-- Instructions to follow --
Below is a listing; reproduce each line of it exactly.

————————

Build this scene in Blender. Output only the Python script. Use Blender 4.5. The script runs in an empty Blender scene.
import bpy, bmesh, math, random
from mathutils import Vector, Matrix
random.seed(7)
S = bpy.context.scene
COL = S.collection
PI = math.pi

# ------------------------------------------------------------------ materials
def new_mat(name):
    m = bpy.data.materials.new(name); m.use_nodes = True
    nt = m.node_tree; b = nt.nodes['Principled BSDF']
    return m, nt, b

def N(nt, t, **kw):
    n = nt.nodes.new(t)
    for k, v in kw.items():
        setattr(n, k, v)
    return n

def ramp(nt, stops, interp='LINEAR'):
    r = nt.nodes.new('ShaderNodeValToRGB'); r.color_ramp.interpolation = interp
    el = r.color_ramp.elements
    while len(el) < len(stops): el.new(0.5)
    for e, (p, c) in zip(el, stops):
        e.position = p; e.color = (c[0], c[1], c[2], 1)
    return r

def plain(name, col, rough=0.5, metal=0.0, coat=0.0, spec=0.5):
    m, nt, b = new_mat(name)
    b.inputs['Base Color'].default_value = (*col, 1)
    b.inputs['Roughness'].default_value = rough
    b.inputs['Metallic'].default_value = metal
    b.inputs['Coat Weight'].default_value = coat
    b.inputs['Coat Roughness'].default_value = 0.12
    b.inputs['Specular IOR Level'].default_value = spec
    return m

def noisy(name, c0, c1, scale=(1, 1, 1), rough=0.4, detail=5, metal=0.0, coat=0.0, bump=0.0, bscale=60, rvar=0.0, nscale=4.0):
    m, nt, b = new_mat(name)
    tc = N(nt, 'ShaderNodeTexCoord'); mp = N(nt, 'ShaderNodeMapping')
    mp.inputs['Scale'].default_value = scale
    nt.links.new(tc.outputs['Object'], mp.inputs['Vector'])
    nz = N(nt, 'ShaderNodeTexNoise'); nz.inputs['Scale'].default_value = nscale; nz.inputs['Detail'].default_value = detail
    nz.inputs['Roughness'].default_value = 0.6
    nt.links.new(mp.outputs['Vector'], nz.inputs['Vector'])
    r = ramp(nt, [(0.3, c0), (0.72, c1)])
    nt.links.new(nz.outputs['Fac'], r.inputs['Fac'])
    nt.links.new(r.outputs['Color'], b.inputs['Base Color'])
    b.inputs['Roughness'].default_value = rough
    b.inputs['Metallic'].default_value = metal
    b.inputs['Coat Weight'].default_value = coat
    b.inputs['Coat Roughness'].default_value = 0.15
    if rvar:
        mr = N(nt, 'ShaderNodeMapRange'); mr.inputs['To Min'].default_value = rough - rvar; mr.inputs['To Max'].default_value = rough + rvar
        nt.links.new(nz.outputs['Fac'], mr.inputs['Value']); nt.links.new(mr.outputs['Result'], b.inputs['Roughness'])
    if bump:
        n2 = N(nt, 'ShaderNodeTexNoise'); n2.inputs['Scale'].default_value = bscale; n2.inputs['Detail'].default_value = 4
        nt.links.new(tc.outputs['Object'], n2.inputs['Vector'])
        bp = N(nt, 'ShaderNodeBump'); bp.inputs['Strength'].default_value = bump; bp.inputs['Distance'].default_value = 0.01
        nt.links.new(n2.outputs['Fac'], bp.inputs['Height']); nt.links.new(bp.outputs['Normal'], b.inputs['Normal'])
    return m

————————

-- Answer to the problem --
Build this scene in Blender. Output only the Python script. Use Blender 4.5. The script runs in an empty Blender scene.
import bpy, bmesh, math, random
from mathutils import Vector, Matrix
random.seed(7)
S = bpy.context.scene
COL = S.collection
PI = math.pi

# ------------------------------------------------------------------ materials
def new_mat(name):
    m = bpy.data.materials.new(name); m.use_nodes = True
    nt = m.node_tree; b = nt.nodes['Principled BSDF']
    return m, nt, b

def N(nt, t, **kw):
    n = nt.nodes.new(t)
    for k, v in kw.items():
        setattr(n, k, v)
    return n

def ramp(nt, stops, interp='LINEAR'):
    r = nt.nodes.new('ShaderNodeValToRGB'); r.color_ramp.interpolation = interp
    el = r.color_ramp.elements
    while len(el) < len(stops): el.new(0.5)
    for e, (p, c) in zip(el, stops):
        e.position = p; e.color = (c[0], c[1], c[2], 1)
    return r

def plain(name, col, rough=0.5, metal=0.0, coat=0.0, spec=0.5):
    m, nt, b = new_mat(name)
    b.inputs['Base Color'].default_value = (*col, 1)
    b.inputs['Roughness'].default_value = rough
    b.inputs['Metallic'].default_value = metal
    b.inputs['Coat Weight'].default_value = coat
    b.inputs['Coat Roughness'].default_value = 0.12
    b.inputs['Specular IOR Level'].default_value = spec
    return m

def noisy(name, c0, c1, scale=(1, 1, 1), rough=0.4, detail=5, metal=0.0, coat=0.0, bump=0.0, bscale=60, rvar=0.0, nscale=4.0):
    m, nt, b = new_mat(name)
    tc = N(nt, 'ShaderNodeTexCoord'); mp = N(nt, 'ShaderNodeMapping')
    mp.inputs['Scale'].default_value = scale
    nt.links.new(tc.outputs['Object'], mp.inputs['Vector'])
    nz = N(nt, 'ShaderNodeTexNoise'); nz.inputs['Scale'].default_value = nscale; nz.inputs['Detail'].default_value = detail
    nz.inputs['Roughness'].default_value = 0.6
    nt.links.new(mp.outputs['Vector'], nz.inputs['Vector'])
    r = ramp(nt, [(0.3, c0), (0.72, c1)])
    nt.links.new(nz.outputs['Fac'], r.inputs['Fac'])
    nt.links.new(r.outputs['Color'], b.inputs['Base Color'])
    b.inputs['Roughness'].default_value = rough
    b.inputs['Metallic'].default_value = metal
    b.inputs['Coat Weight'].default_value = coat
    b.inputs['Coat Roughness'].default_value = 0.15
    if rvar:
        mr = N(nt, 'ShaderNodeMapRange'); mr.inputs['To Min'].default_value = rough - rvar; mr.inputs['To Max'].default_value = rough + rvar
        nt.links.new(nz.outputs['Fac'], mr.inputs['Value']); nt.links.new(mr.outputs['Result'], b.inputs['Roughness'])
    if bump:
        n2 = N(nt, 'ShaderNodeTexNoise'); n2.inputs['Scale'].default_value = bscale; n2.inputs['Detail'].default_value = 4
        nt.links.new(tc.outputs['Object'], n2.inputs['Vector'])
        bp = N(nt, 'ShaderNodeBump'); bp.inputs['Strength'].default_value = bump; bp.inputs['Distance'].default_value = 0.01
        nt.links.new(n2.outputs['Fac'], bp.inputs['Height']); nt.links.new(bp.outputs['Normal'], b.inputs['Normal'])
    return m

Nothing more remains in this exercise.